En la vida de María admiramos esa pequeñez amada por Dios, que “ha mirado la sencillez de su esclava” y “enaltece a los humildes” (Lc 1,48.52). Él se complació tanto de María, que se dejó tejer la carne por ella, de modo que la Virgen se convirtió en Madre de Dios, como proclama un himno muy antiguo, que cantáis desde hace siglos.
En Caná, como aquí en Jasna Góra, María nos ofrece su cercanía y nos ayuda a descubrir lo que falta a la plenitud de la vida. Ahora, como entonces, lo hace con cuidado de madre, con la presencia y el buen consejo. Como madre de familia, nos quiere proteger a todos juntos. Que la Madre, firme al pie de la cruz y perseverante en la oración con los discípulos en espera del Espíritu Santo, infunda el deseo de ir más allá de los errores y las heridas del pasado, y de crear comunión con todos sin ceder jamás a la tentación de aislarse e imponerse.
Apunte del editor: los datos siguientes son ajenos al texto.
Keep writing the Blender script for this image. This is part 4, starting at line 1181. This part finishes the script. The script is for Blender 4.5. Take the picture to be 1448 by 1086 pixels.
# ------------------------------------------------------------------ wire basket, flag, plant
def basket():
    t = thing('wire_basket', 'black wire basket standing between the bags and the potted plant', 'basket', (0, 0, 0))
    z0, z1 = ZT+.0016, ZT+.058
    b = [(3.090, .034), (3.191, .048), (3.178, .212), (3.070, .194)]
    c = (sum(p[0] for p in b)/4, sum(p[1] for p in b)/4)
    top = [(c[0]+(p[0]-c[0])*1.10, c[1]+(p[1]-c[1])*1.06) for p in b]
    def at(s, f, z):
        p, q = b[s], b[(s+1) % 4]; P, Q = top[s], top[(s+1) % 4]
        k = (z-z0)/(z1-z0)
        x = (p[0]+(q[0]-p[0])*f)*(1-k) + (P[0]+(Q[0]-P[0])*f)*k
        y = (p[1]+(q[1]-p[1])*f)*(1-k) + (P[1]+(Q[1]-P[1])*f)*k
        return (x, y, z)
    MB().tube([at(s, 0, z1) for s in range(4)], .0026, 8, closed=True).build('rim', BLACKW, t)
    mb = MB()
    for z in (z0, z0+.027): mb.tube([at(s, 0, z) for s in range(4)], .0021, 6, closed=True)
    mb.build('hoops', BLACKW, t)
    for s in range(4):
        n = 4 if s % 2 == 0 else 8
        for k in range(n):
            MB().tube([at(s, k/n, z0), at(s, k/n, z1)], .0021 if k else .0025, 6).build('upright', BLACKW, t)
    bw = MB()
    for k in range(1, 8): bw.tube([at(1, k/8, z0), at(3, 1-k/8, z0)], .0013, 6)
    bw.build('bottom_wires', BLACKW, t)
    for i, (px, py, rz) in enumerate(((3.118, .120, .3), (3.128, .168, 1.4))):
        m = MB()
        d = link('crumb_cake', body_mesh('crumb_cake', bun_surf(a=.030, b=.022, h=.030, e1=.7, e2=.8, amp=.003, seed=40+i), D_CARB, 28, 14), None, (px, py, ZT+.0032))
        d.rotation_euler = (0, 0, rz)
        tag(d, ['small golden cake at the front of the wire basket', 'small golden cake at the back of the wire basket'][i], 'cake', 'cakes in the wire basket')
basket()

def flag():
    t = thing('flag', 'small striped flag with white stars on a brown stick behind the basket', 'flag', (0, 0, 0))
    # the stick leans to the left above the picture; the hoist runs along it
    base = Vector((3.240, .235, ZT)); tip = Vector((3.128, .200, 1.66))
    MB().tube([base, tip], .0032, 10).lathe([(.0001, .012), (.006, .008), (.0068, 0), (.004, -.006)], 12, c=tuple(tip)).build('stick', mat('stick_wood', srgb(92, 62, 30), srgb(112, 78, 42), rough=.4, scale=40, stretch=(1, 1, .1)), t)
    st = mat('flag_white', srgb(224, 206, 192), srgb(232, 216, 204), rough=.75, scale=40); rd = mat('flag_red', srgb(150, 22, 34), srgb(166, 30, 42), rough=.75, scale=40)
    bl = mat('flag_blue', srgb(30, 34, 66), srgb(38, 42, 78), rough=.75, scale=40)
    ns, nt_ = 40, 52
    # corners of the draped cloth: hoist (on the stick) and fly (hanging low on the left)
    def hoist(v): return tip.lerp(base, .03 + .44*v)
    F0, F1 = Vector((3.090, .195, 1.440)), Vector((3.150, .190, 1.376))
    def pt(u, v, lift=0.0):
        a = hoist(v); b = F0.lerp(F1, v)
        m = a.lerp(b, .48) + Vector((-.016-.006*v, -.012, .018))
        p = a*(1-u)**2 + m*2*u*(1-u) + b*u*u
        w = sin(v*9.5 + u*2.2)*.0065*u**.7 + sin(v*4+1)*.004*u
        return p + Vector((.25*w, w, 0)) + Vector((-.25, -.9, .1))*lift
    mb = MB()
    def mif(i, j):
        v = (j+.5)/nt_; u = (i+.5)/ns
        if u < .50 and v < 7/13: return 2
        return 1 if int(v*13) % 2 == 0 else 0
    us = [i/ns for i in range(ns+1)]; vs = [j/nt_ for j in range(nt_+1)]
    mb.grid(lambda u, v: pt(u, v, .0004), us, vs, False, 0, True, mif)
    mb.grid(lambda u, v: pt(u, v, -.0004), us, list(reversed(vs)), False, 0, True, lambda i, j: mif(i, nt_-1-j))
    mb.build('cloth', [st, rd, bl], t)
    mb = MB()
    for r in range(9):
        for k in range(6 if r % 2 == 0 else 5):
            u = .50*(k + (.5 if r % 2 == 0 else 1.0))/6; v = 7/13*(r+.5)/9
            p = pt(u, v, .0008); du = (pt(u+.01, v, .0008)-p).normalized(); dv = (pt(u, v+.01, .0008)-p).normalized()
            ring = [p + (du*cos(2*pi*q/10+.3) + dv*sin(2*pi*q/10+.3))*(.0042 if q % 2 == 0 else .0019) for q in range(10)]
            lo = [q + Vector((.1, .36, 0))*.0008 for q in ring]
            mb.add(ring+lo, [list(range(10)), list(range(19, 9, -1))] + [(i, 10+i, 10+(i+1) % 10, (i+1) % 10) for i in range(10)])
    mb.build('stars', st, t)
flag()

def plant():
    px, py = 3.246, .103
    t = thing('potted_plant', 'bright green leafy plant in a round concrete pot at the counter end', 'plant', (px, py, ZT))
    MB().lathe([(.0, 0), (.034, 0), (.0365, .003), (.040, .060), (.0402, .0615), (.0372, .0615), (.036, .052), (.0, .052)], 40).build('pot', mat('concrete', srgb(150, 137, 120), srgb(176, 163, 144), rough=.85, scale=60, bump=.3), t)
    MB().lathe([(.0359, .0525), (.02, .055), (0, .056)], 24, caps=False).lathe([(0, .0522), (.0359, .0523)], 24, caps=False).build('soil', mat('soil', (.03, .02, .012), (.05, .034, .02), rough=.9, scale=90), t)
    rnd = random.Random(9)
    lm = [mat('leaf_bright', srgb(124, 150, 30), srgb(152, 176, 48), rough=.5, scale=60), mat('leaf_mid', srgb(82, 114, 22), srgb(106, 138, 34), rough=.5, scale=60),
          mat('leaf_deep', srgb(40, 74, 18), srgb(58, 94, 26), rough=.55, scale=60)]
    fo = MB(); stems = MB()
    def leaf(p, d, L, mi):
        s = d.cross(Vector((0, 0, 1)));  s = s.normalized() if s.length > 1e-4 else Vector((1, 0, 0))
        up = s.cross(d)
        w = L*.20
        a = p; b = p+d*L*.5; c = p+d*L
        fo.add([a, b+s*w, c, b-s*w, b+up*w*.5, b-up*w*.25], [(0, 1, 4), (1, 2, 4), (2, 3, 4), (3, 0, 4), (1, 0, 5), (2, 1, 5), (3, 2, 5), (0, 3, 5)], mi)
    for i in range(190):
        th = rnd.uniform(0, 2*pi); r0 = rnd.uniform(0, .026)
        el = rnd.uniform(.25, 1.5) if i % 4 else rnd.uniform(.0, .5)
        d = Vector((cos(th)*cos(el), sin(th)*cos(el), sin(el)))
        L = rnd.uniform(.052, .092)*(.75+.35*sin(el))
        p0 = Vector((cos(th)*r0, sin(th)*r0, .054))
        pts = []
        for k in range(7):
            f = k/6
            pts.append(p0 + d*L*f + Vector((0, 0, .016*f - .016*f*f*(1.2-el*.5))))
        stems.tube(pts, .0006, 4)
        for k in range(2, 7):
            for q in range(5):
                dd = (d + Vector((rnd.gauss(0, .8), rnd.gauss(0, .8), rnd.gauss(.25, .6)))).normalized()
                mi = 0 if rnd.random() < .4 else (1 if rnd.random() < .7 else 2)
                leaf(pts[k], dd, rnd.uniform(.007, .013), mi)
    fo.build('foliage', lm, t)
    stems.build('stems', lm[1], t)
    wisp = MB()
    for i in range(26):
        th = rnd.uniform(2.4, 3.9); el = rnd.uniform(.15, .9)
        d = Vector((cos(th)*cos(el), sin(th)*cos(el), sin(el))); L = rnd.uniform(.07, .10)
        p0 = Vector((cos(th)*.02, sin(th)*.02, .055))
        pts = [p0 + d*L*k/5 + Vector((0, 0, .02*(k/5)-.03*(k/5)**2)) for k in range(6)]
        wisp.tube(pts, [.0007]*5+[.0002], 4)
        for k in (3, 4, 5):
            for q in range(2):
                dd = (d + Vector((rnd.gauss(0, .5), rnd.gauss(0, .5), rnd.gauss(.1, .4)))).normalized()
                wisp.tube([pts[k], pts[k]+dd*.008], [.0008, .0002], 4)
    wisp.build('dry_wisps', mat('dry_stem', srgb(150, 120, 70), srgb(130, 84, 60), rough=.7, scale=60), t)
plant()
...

La Virgen demostró en Caná mucha concreción: es una madre que toma en serio los problemas e interviene, que sabe detectar los momentos difíciles y solventarlos con discreción, eficacia y determinación. No es dueña ni protagonista, sino madre y sierva. Pidamos la gracia de hacer nuestra su sencillez, su fantasía en servir al necesitado, la belleza de dar la vida por los demás, sin preferencias ni distinciones. Que ella, causa de nuestra alegría, que lleva la paz en medio de la abundancia del pecado y de los sobresaltos de la historia, nos alcance la sobreabundancia del Espíritu, para ser siervos buenos y fieles.
Que, por su intercesión, la plenitud del tiempo nos renueve también a nosotros. De poco sirve el paso entre el antes y el después de Cristo, si permanece solo como una fecha en los anales de la historia. Que pueda cumplirse, para todos y para cada uno, un paso interior, una Pascua del corazón hacia el estilo divino encarnado por María: obrar en la pequeñez y acompañar de cerca, con corazón sencillo y abierto.